### THE DATA
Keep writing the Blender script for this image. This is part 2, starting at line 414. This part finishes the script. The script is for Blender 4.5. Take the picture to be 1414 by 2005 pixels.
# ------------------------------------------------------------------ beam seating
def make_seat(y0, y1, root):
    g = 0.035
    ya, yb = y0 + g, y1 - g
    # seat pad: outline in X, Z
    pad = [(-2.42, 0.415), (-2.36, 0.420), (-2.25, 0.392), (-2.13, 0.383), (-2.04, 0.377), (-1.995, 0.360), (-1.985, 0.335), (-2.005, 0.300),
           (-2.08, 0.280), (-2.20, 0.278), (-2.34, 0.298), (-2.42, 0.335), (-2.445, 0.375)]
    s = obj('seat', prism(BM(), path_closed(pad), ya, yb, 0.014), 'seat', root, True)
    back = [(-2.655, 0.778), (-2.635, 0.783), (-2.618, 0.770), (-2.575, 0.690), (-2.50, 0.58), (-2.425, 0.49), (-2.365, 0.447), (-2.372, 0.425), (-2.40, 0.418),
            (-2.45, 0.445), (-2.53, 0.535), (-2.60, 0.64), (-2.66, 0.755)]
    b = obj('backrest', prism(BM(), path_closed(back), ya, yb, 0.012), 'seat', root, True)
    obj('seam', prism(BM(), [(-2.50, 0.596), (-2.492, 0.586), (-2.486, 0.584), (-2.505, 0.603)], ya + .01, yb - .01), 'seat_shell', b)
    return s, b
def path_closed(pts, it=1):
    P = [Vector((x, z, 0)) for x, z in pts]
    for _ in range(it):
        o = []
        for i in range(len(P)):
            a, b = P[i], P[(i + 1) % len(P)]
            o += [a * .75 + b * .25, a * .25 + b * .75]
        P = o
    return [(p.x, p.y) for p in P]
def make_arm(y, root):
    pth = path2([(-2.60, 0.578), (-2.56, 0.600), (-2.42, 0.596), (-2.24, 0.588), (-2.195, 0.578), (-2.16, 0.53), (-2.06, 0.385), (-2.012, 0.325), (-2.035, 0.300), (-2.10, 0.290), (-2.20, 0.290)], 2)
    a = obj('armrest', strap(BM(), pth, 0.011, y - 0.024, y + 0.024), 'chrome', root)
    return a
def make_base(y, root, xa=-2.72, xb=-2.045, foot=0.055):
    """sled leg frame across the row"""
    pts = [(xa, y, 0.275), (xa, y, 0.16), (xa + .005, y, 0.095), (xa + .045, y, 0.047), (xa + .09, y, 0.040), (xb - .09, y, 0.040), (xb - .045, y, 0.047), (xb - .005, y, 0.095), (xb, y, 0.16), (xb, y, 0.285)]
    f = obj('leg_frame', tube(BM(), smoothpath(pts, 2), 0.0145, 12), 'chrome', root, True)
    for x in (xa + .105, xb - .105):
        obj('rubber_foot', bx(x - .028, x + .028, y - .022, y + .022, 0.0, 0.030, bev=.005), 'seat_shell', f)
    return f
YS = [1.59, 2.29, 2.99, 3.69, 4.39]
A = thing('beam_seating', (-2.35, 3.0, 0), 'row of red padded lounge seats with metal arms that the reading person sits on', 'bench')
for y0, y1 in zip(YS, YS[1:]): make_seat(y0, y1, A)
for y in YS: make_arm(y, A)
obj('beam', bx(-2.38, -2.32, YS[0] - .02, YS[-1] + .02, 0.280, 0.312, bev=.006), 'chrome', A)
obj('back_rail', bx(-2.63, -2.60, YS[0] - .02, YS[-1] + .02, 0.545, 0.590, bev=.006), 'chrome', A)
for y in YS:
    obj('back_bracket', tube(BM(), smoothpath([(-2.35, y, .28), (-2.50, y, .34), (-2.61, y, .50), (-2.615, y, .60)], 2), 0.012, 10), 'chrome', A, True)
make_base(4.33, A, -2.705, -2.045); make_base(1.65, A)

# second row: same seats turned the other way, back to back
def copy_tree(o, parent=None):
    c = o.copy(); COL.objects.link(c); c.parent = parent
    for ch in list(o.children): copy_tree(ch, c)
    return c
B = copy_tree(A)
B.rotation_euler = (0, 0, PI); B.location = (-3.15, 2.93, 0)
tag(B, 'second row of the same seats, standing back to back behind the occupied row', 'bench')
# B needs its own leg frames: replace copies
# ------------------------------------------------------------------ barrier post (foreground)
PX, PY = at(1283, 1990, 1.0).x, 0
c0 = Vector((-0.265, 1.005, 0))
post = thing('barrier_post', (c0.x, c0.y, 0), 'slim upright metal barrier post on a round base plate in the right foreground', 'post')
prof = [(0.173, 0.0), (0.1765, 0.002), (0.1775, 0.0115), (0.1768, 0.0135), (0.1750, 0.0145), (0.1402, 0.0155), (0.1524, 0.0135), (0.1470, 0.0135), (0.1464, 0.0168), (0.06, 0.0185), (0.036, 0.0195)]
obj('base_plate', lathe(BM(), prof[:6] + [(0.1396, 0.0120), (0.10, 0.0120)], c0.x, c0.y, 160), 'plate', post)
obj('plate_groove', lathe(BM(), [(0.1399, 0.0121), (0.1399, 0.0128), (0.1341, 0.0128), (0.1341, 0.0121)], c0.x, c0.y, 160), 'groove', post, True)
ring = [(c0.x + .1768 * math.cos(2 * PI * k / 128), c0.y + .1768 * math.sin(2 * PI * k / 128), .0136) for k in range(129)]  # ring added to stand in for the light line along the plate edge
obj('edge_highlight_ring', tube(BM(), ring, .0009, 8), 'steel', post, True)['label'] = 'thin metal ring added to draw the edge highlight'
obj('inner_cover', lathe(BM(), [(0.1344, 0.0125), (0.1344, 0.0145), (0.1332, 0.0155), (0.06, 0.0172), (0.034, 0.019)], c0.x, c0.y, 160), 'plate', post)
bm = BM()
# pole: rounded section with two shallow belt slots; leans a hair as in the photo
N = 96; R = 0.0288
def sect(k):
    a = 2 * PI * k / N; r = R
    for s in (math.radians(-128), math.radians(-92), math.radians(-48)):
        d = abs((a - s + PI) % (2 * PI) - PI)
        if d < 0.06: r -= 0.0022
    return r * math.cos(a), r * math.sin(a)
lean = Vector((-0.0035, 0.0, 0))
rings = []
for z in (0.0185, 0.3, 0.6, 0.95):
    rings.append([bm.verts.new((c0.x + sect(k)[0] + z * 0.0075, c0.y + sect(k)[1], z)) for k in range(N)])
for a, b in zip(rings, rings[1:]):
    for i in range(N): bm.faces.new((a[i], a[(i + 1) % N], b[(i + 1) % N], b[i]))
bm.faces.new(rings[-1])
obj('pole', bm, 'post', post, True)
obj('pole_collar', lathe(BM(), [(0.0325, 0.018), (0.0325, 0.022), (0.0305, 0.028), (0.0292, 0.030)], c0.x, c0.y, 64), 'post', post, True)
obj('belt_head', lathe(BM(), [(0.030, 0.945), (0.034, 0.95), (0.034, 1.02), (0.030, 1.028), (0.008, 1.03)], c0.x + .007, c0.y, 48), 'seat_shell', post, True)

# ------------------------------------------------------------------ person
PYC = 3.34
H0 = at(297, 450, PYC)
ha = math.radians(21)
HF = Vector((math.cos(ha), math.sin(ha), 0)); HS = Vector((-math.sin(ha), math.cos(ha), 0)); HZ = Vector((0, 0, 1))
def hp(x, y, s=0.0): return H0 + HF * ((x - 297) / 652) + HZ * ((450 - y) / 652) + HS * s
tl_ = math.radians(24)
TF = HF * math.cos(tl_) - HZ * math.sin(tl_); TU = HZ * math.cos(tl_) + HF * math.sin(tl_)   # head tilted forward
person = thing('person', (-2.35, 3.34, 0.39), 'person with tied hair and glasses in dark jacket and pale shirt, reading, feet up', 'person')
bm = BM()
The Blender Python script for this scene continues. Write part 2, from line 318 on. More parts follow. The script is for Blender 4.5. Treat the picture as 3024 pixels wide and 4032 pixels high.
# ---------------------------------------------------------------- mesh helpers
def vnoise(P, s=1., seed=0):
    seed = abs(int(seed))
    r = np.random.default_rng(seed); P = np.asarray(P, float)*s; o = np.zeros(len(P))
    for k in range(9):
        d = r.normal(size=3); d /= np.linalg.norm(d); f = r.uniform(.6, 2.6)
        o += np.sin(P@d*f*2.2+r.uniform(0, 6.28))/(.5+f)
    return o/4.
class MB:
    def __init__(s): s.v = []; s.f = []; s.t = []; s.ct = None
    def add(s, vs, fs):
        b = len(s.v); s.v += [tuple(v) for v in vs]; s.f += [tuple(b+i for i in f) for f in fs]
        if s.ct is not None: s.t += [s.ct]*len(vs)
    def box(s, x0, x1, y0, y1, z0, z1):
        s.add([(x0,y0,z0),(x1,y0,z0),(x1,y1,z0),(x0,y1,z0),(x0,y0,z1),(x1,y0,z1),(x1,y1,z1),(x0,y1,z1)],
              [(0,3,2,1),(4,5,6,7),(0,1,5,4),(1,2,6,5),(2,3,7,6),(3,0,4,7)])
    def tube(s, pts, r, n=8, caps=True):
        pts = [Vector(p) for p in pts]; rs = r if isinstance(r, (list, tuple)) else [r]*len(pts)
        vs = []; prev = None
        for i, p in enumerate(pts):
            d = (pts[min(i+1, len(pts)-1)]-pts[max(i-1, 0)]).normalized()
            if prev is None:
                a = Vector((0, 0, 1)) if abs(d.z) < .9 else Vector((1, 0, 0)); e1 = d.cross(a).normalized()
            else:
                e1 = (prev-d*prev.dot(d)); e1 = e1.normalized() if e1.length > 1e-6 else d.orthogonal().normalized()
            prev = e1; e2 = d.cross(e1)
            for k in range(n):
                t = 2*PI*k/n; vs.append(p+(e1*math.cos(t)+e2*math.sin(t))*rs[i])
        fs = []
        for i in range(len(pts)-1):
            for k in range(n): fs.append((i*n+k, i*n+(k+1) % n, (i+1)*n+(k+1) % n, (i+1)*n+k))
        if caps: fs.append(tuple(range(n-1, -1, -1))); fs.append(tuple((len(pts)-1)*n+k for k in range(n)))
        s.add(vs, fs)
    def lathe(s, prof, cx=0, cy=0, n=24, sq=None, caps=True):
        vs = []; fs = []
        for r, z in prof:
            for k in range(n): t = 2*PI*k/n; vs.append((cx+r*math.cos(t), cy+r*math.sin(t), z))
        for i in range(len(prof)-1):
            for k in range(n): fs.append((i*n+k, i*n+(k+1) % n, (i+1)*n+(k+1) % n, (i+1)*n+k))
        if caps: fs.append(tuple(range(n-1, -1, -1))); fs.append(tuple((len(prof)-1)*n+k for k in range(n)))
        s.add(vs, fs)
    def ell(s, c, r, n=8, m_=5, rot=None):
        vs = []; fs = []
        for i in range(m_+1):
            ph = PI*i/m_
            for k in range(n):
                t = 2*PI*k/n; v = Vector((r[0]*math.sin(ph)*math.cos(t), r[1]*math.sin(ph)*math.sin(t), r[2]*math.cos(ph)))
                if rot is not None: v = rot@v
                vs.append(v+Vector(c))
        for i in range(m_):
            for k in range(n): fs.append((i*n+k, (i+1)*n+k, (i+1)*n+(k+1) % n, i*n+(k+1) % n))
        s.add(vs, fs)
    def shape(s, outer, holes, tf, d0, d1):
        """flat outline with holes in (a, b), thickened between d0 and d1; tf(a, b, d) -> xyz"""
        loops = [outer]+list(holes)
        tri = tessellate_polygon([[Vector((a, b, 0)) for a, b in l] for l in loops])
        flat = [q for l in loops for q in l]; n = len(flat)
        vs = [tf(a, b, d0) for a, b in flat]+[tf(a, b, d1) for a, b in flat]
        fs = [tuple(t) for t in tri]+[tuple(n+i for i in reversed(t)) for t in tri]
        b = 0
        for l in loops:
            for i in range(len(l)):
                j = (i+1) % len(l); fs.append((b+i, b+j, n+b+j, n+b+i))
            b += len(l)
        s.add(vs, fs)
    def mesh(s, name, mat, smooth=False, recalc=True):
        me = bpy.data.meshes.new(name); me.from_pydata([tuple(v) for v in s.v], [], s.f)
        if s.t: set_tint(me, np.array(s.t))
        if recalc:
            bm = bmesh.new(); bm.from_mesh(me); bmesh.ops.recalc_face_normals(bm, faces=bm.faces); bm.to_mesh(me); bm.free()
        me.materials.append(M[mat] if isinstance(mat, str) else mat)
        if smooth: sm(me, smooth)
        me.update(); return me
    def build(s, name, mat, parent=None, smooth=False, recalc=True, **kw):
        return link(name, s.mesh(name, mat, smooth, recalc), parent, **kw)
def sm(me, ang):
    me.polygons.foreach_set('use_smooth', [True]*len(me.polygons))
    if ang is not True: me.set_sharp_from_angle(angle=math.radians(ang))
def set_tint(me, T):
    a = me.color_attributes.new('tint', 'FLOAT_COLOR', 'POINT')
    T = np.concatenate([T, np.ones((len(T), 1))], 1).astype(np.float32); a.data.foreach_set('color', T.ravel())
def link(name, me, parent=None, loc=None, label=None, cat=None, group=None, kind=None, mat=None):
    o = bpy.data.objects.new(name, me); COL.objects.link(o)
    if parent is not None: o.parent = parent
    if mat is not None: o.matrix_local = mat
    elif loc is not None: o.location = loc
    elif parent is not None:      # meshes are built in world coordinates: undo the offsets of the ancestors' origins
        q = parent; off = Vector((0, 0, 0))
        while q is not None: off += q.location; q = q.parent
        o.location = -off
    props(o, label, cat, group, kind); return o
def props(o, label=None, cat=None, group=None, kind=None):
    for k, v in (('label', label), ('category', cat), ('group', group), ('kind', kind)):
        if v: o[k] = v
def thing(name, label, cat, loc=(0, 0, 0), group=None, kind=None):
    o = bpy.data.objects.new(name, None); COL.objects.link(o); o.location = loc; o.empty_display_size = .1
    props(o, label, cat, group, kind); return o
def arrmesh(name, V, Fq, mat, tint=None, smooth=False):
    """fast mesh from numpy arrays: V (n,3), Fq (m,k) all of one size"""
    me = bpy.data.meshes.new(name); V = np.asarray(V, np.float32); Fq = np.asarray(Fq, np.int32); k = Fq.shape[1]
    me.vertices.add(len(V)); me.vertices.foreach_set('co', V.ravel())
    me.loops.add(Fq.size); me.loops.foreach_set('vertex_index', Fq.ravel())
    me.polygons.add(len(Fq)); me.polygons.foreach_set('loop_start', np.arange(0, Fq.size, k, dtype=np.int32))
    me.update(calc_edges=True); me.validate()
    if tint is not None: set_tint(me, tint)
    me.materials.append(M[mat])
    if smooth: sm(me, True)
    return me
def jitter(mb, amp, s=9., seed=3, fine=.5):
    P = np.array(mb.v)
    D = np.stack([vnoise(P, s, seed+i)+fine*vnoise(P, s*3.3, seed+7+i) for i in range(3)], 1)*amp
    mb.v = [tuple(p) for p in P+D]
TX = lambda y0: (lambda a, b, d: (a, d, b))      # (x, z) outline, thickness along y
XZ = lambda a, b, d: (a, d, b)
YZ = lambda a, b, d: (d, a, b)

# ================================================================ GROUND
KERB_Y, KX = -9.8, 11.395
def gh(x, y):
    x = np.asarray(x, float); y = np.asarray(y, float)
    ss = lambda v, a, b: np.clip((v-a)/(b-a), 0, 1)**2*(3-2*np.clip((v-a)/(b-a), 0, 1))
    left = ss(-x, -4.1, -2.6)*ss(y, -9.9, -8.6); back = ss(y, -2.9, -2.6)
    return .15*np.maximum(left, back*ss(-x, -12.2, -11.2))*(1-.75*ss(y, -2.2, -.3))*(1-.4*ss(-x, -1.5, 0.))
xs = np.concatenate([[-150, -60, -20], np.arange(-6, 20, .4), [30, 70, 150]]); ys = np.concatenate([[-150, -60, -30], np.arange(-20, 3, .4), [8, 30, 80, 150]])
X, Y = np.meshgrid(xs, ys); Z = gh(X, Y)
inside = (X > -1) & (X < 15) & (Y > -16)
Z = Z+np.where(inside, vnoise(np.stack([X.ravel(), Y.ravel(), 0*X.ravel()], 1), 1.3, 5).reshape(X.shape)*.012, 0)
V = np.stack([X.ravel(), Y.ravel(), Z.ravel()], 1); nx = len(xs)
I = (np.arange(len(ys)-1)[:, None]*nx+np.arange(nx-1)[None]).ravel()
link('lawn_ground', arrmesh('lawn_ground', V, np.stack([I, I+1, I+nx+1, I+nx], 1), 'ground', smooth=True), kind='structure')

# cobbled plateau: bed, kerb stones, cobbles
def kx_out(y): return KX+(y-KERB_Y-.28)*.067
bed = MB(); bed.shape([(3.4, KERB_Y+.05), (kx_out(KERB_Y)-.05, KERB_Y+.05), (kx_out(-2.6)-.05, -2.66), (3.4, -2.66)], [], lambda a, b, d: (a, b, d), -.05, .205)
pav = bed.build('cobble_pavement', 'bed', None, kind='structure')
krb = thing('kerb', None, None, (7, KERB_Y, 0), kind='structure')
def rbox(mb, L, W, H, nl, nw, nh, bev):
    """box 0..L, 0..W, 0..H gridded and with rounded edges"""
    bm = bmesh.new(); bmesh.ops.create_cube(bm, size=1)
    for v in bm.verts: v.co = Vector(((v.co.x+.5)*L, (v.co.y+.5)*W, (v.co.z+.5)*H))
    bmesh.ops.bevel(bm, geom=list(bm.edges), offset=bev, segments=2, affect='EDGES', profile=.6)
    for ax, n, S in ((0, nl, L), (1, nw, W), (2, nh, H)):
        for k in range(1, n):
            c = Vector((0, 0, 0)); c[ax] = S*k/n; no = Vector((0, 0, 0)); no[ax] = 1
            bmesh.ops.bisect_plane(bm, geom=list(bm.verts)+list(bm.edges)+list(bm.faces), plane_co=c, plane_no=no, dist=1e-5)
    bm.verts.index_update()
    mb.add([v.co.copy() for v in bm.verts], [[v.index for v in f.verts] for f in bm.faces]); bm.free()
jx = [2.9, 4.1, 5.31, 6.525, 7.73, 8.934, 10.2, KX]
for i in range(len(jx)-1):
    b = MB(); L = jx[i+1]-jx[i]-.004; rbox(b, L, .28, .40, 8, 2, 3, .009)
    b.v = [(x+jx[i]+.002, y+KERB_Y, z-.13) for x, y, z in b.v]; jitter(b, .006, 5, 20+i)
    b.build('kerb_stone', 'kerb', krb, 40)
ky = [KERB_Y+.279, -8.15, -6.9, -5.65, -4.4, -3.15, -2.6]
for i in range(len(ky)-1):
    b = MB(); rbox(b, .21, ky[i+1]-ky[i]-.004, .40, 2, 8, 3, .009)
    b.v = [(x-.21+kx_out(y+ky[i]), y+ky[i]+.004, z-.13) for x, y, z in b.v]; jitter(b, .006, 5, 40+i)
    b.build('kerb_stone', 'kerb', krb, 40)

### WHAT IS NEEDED
Scan the material above. Return every line containing the string "this".

### EXERCISE OUTPUT
Keep writing the Blender script for this image. This is part 2, starting at line 414. This part finishes the script. The script is for Blender 4.5. Take the picture to be 1414 by 2005 pixels.
The Blender Python script for this scene continues. Write part 2, from line 318 on. More parts follow. The script is for Blender 4.5. Treat the picture as 3024 pixels wide and 4032 pixels high.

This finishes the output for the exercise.